Former CIA Director James Woolsey attacked the agency’s current director John O. Brennan Monday night for comments the new leader made Sunday vowing to overrule a president’s policy on waterboarding.
“I think that’s really just completely unacceptable, but waterboarding is complicated and there is a legitimate argument on both sides of this, but I don’t think one legitimate argument is ‘I’m going to do what I say I’m going to do regardless of what the president orders me to do,'” Woolsey told Fox News’ Greta Van Susteren.
Woolsey, who oversaw the intelligence agency in the mid-1990s, said although the country’s founding documents do not address the intelligence agency’s interactions with the Oval Office, leaders must respect the president’s power.
“When Madison and his colleagues were putting the Constitution together that hot summer in Philadelphia in 1787, I don’t remember anybody incorporating in Article 2 that the CIA director could overrule the president. They didn’t have a CIA director at that time,” Woolsey added.
Brennan had told NBC News that his agency would not engage in “enhanced interrogation” methods, including waterboarding.

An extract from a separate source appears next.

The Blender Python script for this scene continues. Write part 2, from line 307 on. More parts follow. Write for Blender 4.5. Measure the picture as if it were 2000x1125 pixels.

“I will not agree to carry out some of these tactics and techniques I’ve heard bandied about because this institution needs to endure,” Brennan said.
But Woolsey insisted the method was worth it and that Brennan’s attitude toward the practice was in need of change.
“If a terrorist is sitting on a knowledge about where nuclear weapon is in Manhattan and if it’s detonated can kill millions of people and the only way to get at him is to waterboard him, as was the case with Khalid Sheikh Mohammed, it seems to me Mr. Brennan ought to take another look at that,” Woolsey said.